I suppose that all Methodist preachers believe in the doctrine and experience of perfect love, and we may all preach it; but we may preach the doctrine of perfect love for fifty years in such a mixed, confused and indefinite manner as not to lead one single Christian to the attainment of the definite experience. The sermons of Wesley do not compare in sublimity and style with those of Hall and Chalmers, but Wesley hits the definite mark every time, and does not waste an ounce of powder in fireworks.

We need definiteness in prayer — especially public prayer. It is very refreshing and instructive to study the prayers of the Bible; how the heart seems to walk right toward the thing that is wanted, and there is no rambling of petition.

We need definiteness in our experience.

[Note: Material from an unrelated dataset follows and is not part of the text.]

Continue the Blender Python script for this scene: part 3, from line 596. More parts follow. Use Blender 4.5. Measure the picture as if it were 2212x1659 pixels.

Re member, the Holy Spirit is given to us for the purpose of giving us clear, definite experiences and discernments; and if our experience is a Newfoundland mist, is it not because we stay too near the frozen zones of the world and flesh? There are two ways to cure a mist: a hard, dry freeze, or plenty of warm, tropic sunshine; and there are two ways to cure an indefinite religious experience; to go back into the dead, cold, perishing world, or get a clean heart and be filled with the blessed light, warmth and sweetness of the eternal Spirit.

Definiteness wins. People will walk faster if we show them plain, definite steps. The depraved brain is too lazy to think out a fixed, religious point, and they who are spiritual must make these fine points for others. Show a man a clear, definite attainment, and he is very apt to reach it. Make a point, and things will crystallize around it.